>>

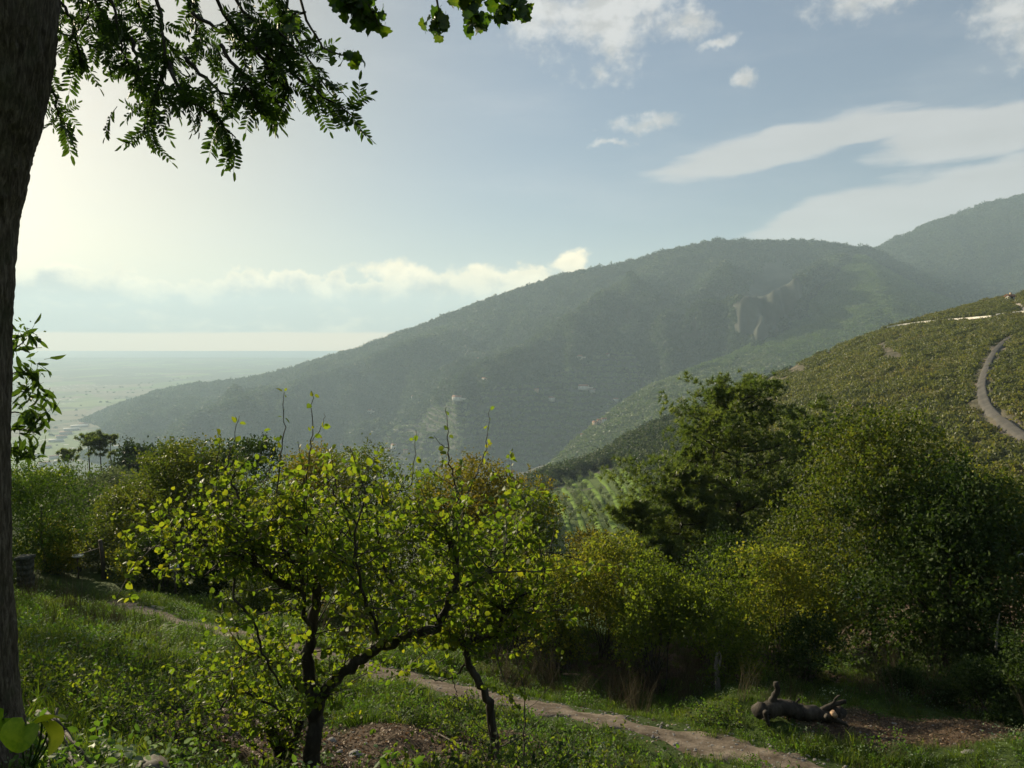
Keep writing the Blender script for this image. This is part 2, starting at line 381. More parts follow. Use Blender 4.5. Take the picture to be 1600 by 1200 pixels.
M['roof'] = solid_mat('terracotta_roof', [(0.22, 0.09, 0.05), (0.38, 0.18, 0.10)], 1.5, 0.85, 0.2)
M['glass'] = solid_mat('dark_window', [(0.02, 0.025, 0.03), (0.04, 0.045, 0.05)], 1.5, 0.15, 0, spec=0.6)
M['metal'] = solid_mat('grey_metal', [(0.25, 0.25, 0.25), (0.4, 0.4, 0.4)], 5, 0.5, 0)
M['dirt_path'] = solid_mat('path_dirt', [(0.07, 0.052, 0.036), (0.14, 0.11, 0.082), (0.24, 0.195, 0.15)], 2.6, 0.95, 0.9, spec=0.1, detail=10, dist=0.03)
M['asphalt'] = solid_mat('worn_road', [(0.07, 0.066, 0.06), (0.12, 0.112, 0.10)], 0.3, 0.95, 0.3, spec=0.1)
M['track'] = solid_mat('pale_track', [(0.38, 0.32, 0.26), (0.5, 0.44, 0.36)], 0.3, 0.95, 0.3, spec=0.1)
M['heather'] = solid_mat('hill_soil', [(0.05, 0.045, 0.025), (0.09, 0.08, 0.045), (0.20, 0.155, 0.12)], 0.12, 0.95, 0.6, dist=0.4)


def ground_material():
    m, x, out = new_mat('ground_soil_and_turf'); tc = x.n('ShaderNodeTexCoord')
    at = x.n('ShaderNodeAttribute'); at.attribute_name = 'soil'
    p = tc.outputs['Object']
    n1 = x.noise(p, 1.2, 6, 0.65); n2 = x.noise(p, 14, 6, 0.7)
    grass = x.ramp(n1, [(0.3, (0.03, 0.05, 0.012)), (0.6, (0.06, 0.09, 0.02)), (0.8, (0.09, 0.09, 0.035))])
    soil = x.ramp(n2, [(0.3, (0.035, 0.024, 0.016)), (0.55, (0.09, 0.062, 0.042)), (0.75, (0.16, 0.12, 0.085))])
    f = x.step(x.m('MULTIPLY_ADD', x.m('SUBTRACT', n1, 0.5), 0.8, at.outputs['Fac']), 0.35, 0.65)
    pb = x.n('ShaderNodeBsdfPrincipled'); x.put(pb.inputs['Base Color'], x.mix(f, grass, soil)); pb.inputs['Roughness'].default_value = 0.95
    pb.inputs['Specular IOR Level'].default_value = 0.1
    b = x.n('ShaderNodeBump'); b.inputs['Strength'].default_value = 0.9; b.inputs['Distance'].default_value = 0.05
    x.put(b.inputs['Height'], x.noise(p, 9, 8, 0.75)); m.node_tree.links.new(b.outputs[0], pb.inputs['Normal'])
    m.node_tree.links.new(pb.outputs[0], out.inputs[0])
    return m


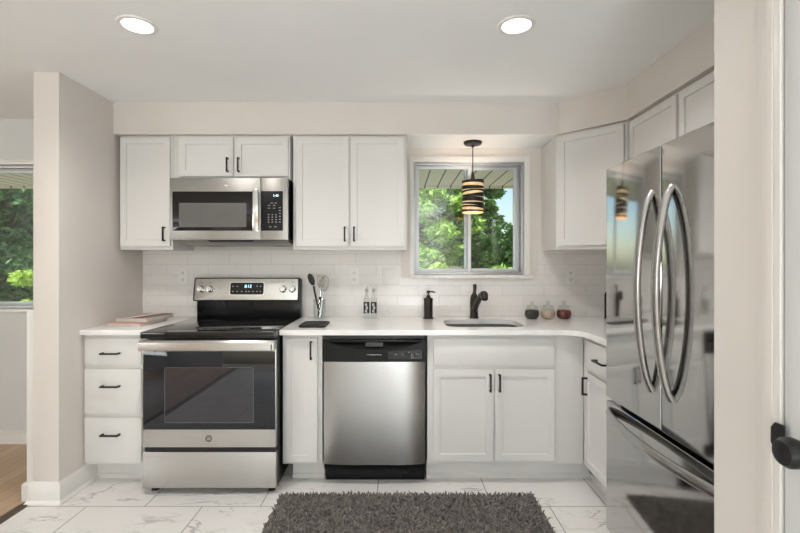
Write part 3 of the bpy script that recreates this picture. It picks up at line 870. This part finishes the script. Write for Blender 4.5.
b = MB(); b.prism(rrect(-4.65, 4.65, 1.75, 5.1, 0.45, 6), -0.12, -0.088, 'y', mx=PM); dp = b.build('display', 'black_glass', rg)
def on_panel(x, z, y=-0.125): return PM @ Vector((x, y, z))
q = lettering('clock_digits', '8:12', 1.15, 0.005, 'led', dp, on_panel(0.25, 4.05), (PI / 2 - tilt, 0, 0), shear=0.1)
for x, z in [(x, 4.05) for x in (-3.9, -2.7, 2.8, 3.8)] + [(x, 2.62) for x in (-3.9, -2.7, -1.4, -.2, .6, 1.7, 2.8, 3.8)]:
    m = MB(); m.box(x - .2, x + .2, -0.13, -0.12, z - .12, z + .12, mx=PM); m.build('key', 'grey_mark', dp)
for x in (-12.8, -10.3, 10.1, 12.6):
    m = MB(); m.box(x - .25, x + .25, -0.07, -0.062, 5.1, 5.2, mx=PM); m.build('knob_print', 'slot', cp)
m = MB(); m.box(-7.8, -7.5, -0.07, -0.062, 3.5, 3.65, mx=PM); m.build('indicator', 'slot', cp)
for x in (-12.9, -10.35, 10.1, 12.7):
    b = MB()
    K = PM @ Matrix.Translation((x, -0.06, 3.3)) @ Matrix.Rotation(PI / 2, 4, 'X')
    b.lathe([(0, 0), (1.0, 0), (1.0, 0.15), (0.85, 0.3), (0.8, 0.95), (0.65, 1.1), (0, 1.12)], n=28, mx=K)
    b.box(-0.16, 0.16, -0.82, 0.82, 0.3, 1.3, 0.06, mx=K)
    b.build('knob', 'chrome', cp)
# oven door
b = MB(); b.box(-HW, HW, -0.9, 0.5, 10.6, 34.6, 0.1); od = b.build('oven_door', 'steel_h', rg)
b = MB(); b.box(-14.7, 14.78, -1.02, -0.88, 14.6, 32.0, 0.03); og = b.build('door_glass', 'oven_glass', od)
b = MB(); b.prism(rrect(-9.9, 10.0, 16.1, 28.5, 0.4, 4), -1.04, -1.018, 'y', holes=[rrect(-9.8, 9.9, 16.2, 28.4, 0.35, 4)]); b.build('window_line', 'oven_line', od)
b = MB(); b.prism(rrect(-9.8, 9.9, 16.2, 28.4, 0.35, 4), -1.03, -1.019, 'y'); b.build('window', 'oven_window', od)
b = MB(); b.prism([(-2.5, 32.35), (-2.9, 32.6), (-2.9, 34.3), (-2.55, 34.75), (-1.9, 34.75), (-1.75, 34.5), (-2.3, 34.3), (-2.3, 32.35)], -HW + 0.1, HW + 0.05, 'x', bev=0.06)
b.box(-HW + 0.1, -HW + 0.75, -2.5, -0.85, 32.6, 34.5, 0.08); b.box(HW - 0.75, HW + 0.05, -2.5, -0.85, 32.6, 34.5, 0.08); b.build('handle', 'steel_h', od)
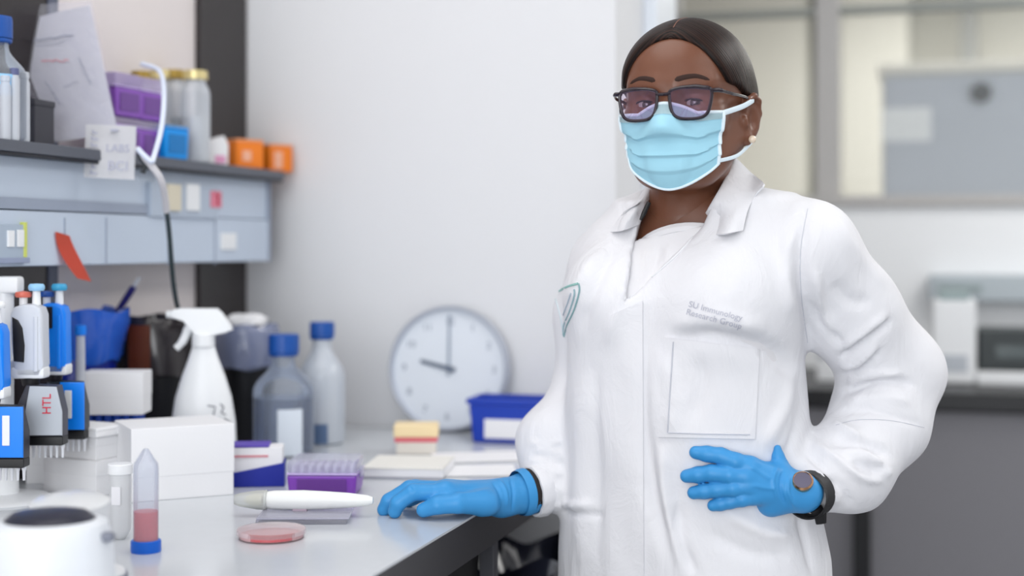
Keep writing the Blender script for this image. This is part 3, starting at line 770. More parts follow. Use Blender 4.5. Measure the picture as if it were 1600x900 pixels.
# ---- eyes, looking into the lens
for s in (1, -1):
    c = Vector(hp(s * 0.032, 0.0672, 0.006 + EZ)); d = (EYE0 - c).normalized(); dq = d.to_track_quat('Z', 'Y').to_matrix().to_4x4()
    bm = new(); bmesh.ops.create_uvsphere(bm, u_segments=24, v_segments=16, radius=0.0131, matrix=T(*c))
    ey = obj('eye', bm, M('eye_white', (176, 166, 162), 0.15), person, ang=180)
    bm = new(); r0 = 0.01325; lathe(bm, [(r0 * sin(a), r0 * cos(a)) for a in (R(1), R(11), R(21), R(31))], 24, T(*c) @ dq); obj('iris', bm, M('dark_iris', (40, 22, 16), 0.08, coat=1.0), ey, label='dark brown iris')
    bm = new()
    arc = [Vector(hp(s * (0.032 + 0.0122 * cos(a)), 0.0810 - 0.0055 * cos(a) ** 2 + (0.0015 if abs(cos(a)) < 0.9 else 0), 0.0062 + EZ + 0.0036 * sin(a))) for a in [pi * k / 14 for k in range(15)]]
    tube(bm, arc, [0.0004] + [0.0010] * 13 + [0.0005], 6); obj('eyelashes', bm, M('lash_black', (12, 9, 9), 0.6), person)
    # brow: a strip lying on the skin
    bm = new(); P = []
    for k in range(13):
        t = k / 12; l = s * (0.013 + 0.040 * t); z = 0.0300 + EZ + 0.0085 * math.sin(pi * min(1, t * 0.62 + 0.12)) - 0.007 * max(0, t - 0.62)
        o = Vector(hp(l, 0.2, z)); r_ = htree.ray_cast(o, Vector(-hf))
        if r_[0] is not None: P.append(r_[0])
    tube(bm, P, [0.0012] + [0.0034 * (1 - 0.6 * (i / len(P)) ** 2) for i in range(len(P) - 2)] + [0.0007], 8, flat=0.35, up=tuple(hf)); obj('eyebrow', bm, M('brow_hair', (48, 27, 20), 0.8), person)

# ---- hair
f = Field(LOH, HIH, HH); f.F = skull - 0.0068
f.ell(hp(0, -0.050, -0.004), (0.078, 0.060, 0.060), RH, k=0.03)
f.cone(hp(0, -0.098, -0.040), hp(0.0, -0.108, -0.070), 0.030, 0.024, k=0.02)
# the face is left free: an arch that runs from the parting to the temples
def arch(x, y, z):
    l = (x - HC[0]) * hl[0] + (y - HC[1]) * hl[1]; f_ = (x - HC[0]) * hf[0] + (y - HC[1]) * hf[1]; zz = z - HC[2]
    a, b, zc = 0.0715, 0.0960, -0.020
    k0 = np.sqrt((l / a) ** 2 + ((zz - zc) / b) ** 2) + 1e-6; k1 = np.sqrt((l / a ** 2) ** 2 + ((zz - zc) / b ** 2) ** 2) + 1e-6
    return np.maximum(k0 * (k0 - 1) / k1, 0.012 - f_ + np.clip(-zz * 0.2, -0.01, 0.02))
f.put(arch, LOH, HIH, k=0.018, sub=True)
def low(x, y, z):                            # nothing in front of or below the ear
    l = (x - HC[0]) * hl[0] + (y - HC[1]) * hl[1]; f_ = (x - HC[0]) * hf[0] + (y - HC[1]) * hf[1]; zz = z - HC[2]
    return np.maximum(zz + 0.002 - np.clip(f_ + 0.03, -0.05, 0.06) * 0.35, -0.050 - f_)
f.put(low, LOH, HIH, k=0.006, sub=True)
f.chain([hp(0, 0.085, 0.078), hp(0, 0.045, 0.112), hp(0, -0.01, 0.1245), hp(0, -0.06, 0.109)], [0.003, 0.003, 0.003, 0.002], k=0.005, sub=True)
hv, hq = f.mesh(); hv = relax(hv, hq, 2)
# combed strands: fine ridges running back from the parting
q = hv - HC; l_ = q @ hl; f2 = q @ hf; z_ = q[:, 2]
ph = np.arctan2(f2 + 0.02, np.abs(l_) + 0.015 + np.clip(0.12 - z_, 0, 1) * 0.2)
strand = np.arctan2(z_ + 0.9 * np.abs(l_) + 0.05, f2 + 0.10)
hm = M('black_hair', (24, 15, 13), 0.42, spec=0.18)
nt = hm.node_tree; at = nt.nodes.new('ShaderNodeAttribute'); at.attribute_name = 'strand'; nz = nt.nodes.new('ShaderNodeTexNoise'); nz.noise_dimensions = '1D'
mlt = nt.nodes.new('ShaderNodeMath'); mlt.operation = 'MULTIPLY'; mlt.inputs[1].default_value = 75; nz.inputs['Scale'].default_value = 1.0; nz.inputs['Detail'].default_value = 4
rmp = nt.nodes.new('ShaderNodeValToRGB'); rmp.color_ramp.elements[0].position = 0.42; rmp.color_ramp.elements[1].position = 0.70
rmp.color_ramp.elements[0].color = (lin(17), lin(11), lin(10), 1); rmp.color_ramp.elements[1].color = (lin(58), lin(38), lin(31), 1)
bpn = nt.nodes.new('ShaderNodeBump'); bpn.inputs['Strength'].default_value = 0.5; bpn.inputs['Distance'].default_value = 0.0015
nt.links.new(at.outputs['Fac'], mlt.inputs[0]); nt.links.new(mlt.outputs[0], nz.inputs['W']); nt.links.new(nz.outputs['Fac'], rmp.inputs[0]); nt.links.new(rmp.outputs[0], nt.nodes['Principled BSDF'].inputs['Base Color'])
nt.links.new(nz.outputs['Fac'], bpn.inputs['Height']); nt.links.new(bpn.outputs[0], nt.nodes['Principled BSDF'].inputs['Normal'])
hair = skin('hair', hv, hq, hm, label='sleek black hair parted in the middle and tied back')
sa = hair.data.attributes.new('strand', 'FLOAT', 'POINT'); sa.data.foreach_set('value', strand.astype(np.float32))
hrtree = bvh(hv, hq)
bm = new(); P = []
for k in range(14):
    a = R(48 + 58 * k / 13); d = hf * cos(a) + hu * sin(a); o = Vector(HC + hu * 0.03 + d * 0.25)
    r_ = hrtree.ray_cast(o, Vector(-d))
    if r_[0] is not None: P.append(r_[0] - Vector(d) * 0.0003)
tube(bm, P, 0.0009, 6); obj('parting', bm, M('scalp', (122, 84, 70), 0.6), hair, label='pale line of the parting')
bm = new(); tube(bm, smoothpath([hp(0.004, -0.104, -0.068), hp(0.014, -0.105, -0.098), hp(0.022, -0.100, -0.122), hp(0.026, -0.094, -0.138)], 5), [0.018 - 0.0007 * i for i in range(16)], 12); obj('ponytail', bm, hm, hair)

# ---- face mask: a pleated sheet drawn round the lower face
NA, NZ = 44, 46
zt, zb = -0.004, -0.110
rad = np.zeros((NZ + 1, NA + 1)); ANG = np.linspace(R(-55), R(46), NA + 1)
def zrow(j, a):                              # rows dip at the sides and arch over the nose
    t = j / NZ; side = abs(a) / R(55)
    top = -0.006 - 0.014 * min(1, (side * 2.2) ** 1.6) + 0.004 * side; bot = -0.114 + 0.044 * side ** 1.8
    return top + (bot - top) * t
OC = 0.000
for j in range(NZ + 1):
    for i, a in enumerate(ANG):
        d = hf * cos(a) + hl * sin(a); o = Vector(HC + hf * OC + hu * zrow(j, a)) + Vector(d) * 0.3
        r_ = htree.ray_cast(o, Vector(-d)); rad[j, i] = 0.3 - r_[3] if r_[0] is not None and r_[3] < 0.29 else 0.02
base = rad.copy()
def blur(A, n):
    for _ in range(n):
        B2 = np.pad(A, 1, mode='edge'); A = (B2[1:-1, 1:-1] * 2 + B2[:-2, 1:-1] + B2[2:, 1:-1] + B2[1:-1, :-2] + B2[1:-1, 2:]) / 6
    return A
m_ = base.copy()
for _ in range(10): m_ = np.maximum(blur(m_, 6), base + 0.001)
m_ = blur(np.maximum(m_, base + 0.002), 8)
jj = np.arange(NZ + 1)[:, None] / NZ; ss = np.abs(ANG)[None, :] / R(62)
m_ = np.maximum(m_ + 0.006 * np.sin(pi * np.clip(jj, 0, 1)) * (1 - ss ** 2), base + 0.0025)
low_ = np.clip((jj - 0.62) / 0.38, 0, 1); m_ = np.maximum(m_, (0.094 - 0.018 * low_ ** 2) * np.clip(1.04 - 0.52 * ss ** 1.6, 0, 1) * (ss < 2))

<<

— Exercise prompt —
Copy nothing but the lines from the top of the material through the line holding "0.95, 0.6, dist=0.4)", exactly as written; omit pictures.

— Answer for the task —
Keep writing the Blender script for this image. This is part 2, starting at line 381. More parts follow. Use Blender 4.5. Take the picture to be 1600 by 1200 pixels.
M['roof'] = solid_mat('terracotta_roof', [(0.22, 0.09, 0.05), (0.38, 0.18, 0.10)], 1.5, 0.85, 0.2)
M['glass'] = solid_mat('dark_window', [(0.02, 0.025, 0.03), (0.04, 0.045, 0.05)], 1.5, 0.15, 0, spec=0.6)
M['metal'] = solid_mat('grey_metal', [(0.25, 0.25, 0.25), (0.4, 0.4, 0.4)], 5, 0.5, 0)
M['dirt_path'] = solid_mat('path_dirt', [(0.07, 0.052, 0.036), (0.14, 0.11, 0.082), (0.24, 0.195, 0.15)], 2.6, 0.95, 0.9, spec=0.1, detail=10, dist=0.03)
M['asphalt'] = solid_mat('worn_road', [(0.07, 0.066, 0.06), (0.12, 0.112, 0.10)], 0.3, 0.95, 0.3, spec=0.1)
M['track'] = solid_mat('pale_track', [(0.38, 0.32, 0.26), (0.5, 0.44, 0.36)], 0.3, 0.95, 0.3, spec=0.1)
M['heather'] = solid_mat('hill_soil', [(0.05, 0.045, 0.025), (0.09, 0.08, 0.045), (0.20, 0.155, 0.12)], 0.12, 0.95, 0.6, dist=0.4)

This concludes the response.